If a department store has a restaurant of café (common, often on the top floor) then it will have a toilet. Useful to know in you are in a city centre, but still expect to pay 30-50 Eurocents.
Swiss railway stations have very upmarket toilets. CHF 1.50 for a "pissoir" (that is the word it says on them), CHF 2.50 for the full deal. Showers are also available.

That said, I personally hate this tradition of having to pay for using a restroom. . . .

That comment rubs me up the wrong. Why do US-Americans object to paying for a service when they are not customers, but insist on bribing the staff of a restaurant to provide them with preferential service when they are customers and are already paying for everything in the bill (aka tipping).

Posted by
663 posts

@Chris F: I am not American, I am German. (Just added my location to my profile, sorry it wasn't there before.)

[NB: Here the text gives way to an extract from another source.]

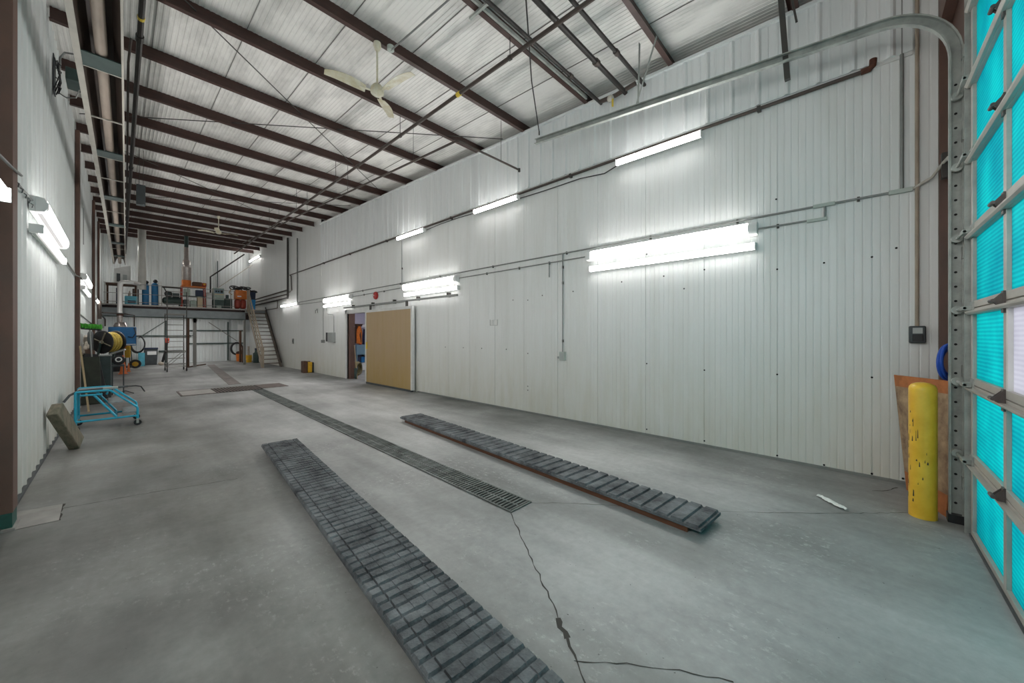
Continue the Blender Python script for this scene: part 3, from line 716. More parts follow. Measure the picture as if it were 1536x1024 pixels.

That said, I do also prefer a system where the restaurant staff gets paid fairly and does not have to rely on tips for their income, but that is another issue.

And I am not talking about free restroom use in places where you are not a customer. That, obviously, is not anything one can expect in all fairness. I was explicitly talking about restaurants or stores where you have already spent a considerable amount of money.

Posted by
12139 posts

I am in Germany now (Berlin for two weeks at the Pension) after two weeks in Vienna. The WC have been taken over by Sanifare at train stations, cost one Euro to go through the turnstile. In Vienna the cost was 50 cents to do that. No more Klofrauen and dishes to put the amount in , be it one Euro or 50cents. Not correct... You don't need exact change either, drop in a 2 Euro coin, the change is there.

Posted by
12139 posts

In Austria the WC for men will say "Pissoir" (considered vulgar en francais) to indicate urinals....saw several examples of that usage. Not so in Germany for the men WC.